▶ **GOAL OF THE EXERCISE**
Write the material out again in full, exactly.

"""

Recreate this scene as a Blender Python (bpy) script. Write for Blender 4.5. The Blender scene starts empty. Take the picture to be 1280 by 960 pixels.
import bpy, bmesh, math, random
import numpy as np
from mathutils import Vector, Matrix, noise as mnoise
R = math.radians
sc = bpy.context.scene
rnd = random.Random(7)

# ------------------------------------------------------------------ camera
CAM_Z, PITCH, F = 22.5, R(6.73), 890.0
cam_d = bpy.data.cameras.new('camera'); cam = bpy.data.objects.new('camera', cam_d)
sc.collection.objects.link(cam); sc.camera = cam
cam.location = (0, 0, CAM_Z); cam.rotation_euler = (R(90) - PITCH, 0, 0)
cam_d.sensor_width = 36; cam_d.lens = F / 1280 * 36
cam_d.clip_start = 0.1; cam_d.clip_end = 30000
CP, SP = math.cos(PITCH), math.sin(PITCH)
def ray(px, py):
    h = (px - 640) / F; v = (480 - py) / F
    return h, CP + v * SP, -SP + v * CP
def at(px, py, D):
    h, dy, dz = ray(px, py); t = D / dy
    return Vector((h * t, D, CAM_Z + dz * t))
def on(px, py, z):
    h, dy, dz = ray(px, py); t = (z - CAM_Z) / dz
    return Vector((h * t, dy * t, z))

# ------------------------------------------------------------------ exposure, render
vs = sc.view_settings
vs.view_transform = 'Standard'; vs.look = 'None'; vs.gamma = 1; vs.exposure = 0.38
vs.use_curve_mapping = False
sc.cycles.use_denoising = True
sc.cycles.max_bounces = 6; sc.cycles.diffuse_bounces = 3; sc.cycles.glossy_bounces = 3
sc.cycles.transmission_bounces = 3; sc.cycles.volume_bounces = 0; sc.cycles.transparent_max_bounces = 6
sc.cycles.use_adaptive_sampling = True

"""

▶ **TASK RESPONSE**
Recreate this scene as a Blender Python (bpy) script. Write for Blender 4.5. The Blender scene starts empty. Take the picture to be 1280 by 960 pixels.
import bpy, bmesh, math, random
import numpy as np
from mathutils import Vector, Matrix, noise as mnoise
R = math.radians
sc = bpy.context.scene
rnd = random.Random(7)

# ------------------------------------------------------------------ camera
CAM_Z, PITCH, F = 22.5, R(6.73), 890.0
cam_d = bpy.data.cameras.new('camera'); cam = bpy.data.objects.new('camera', cam_d)
sc.collection.objects.link(cam); sc.camera = cam
cam.location = (0, 0, CAM_Z); cam.rotation_euler = (R(90) - PITCH, 0, 0)
cam_d.sensor_width = 36; cam_d.lens = F / 1280 * 36
cam_d.clip_start = 0.1; cam_d.clip_end = 30000
CP, SP = math.cos(PITCH), math.sin(PITCH)
def ray(px, py):
    h = (px - 640) / F; v = (480 - py) / F
    return h, CP + v * SP, -SP + v * CP
def at(px, py, D):
    h, dy, dz = ray(px, py); t = D / dy
    return Vector((h * t, D, CAM_Z + dz * t))
def on(px, py, z):
    h, dy, dz = ray(px, py); t = (z - CAM_Z) / dz
    return Vector((h * t, dy * t, z))

# ------------------------------------------------------------------ exposure, render
vs = sc.view_settings
vs.view_transform = 'Standard'; vs.look = 'None'; vs.gamma = 1; vs.exposure = 0.38
vs.use_curve_mapping = False
sc.cycles.use_denoising = True
sc.cycles.max_bounces = 6; sc.cycles.diffuse_bounces = 3; sc.cycles.glossy_bounces = 3
sc.cycles.transmission_bounces = 3; sc.cycles.volume_bounces = 0; sc.cycles.transparent_max_bounces = 6
sc.cycles.use_adaptive_sampling = True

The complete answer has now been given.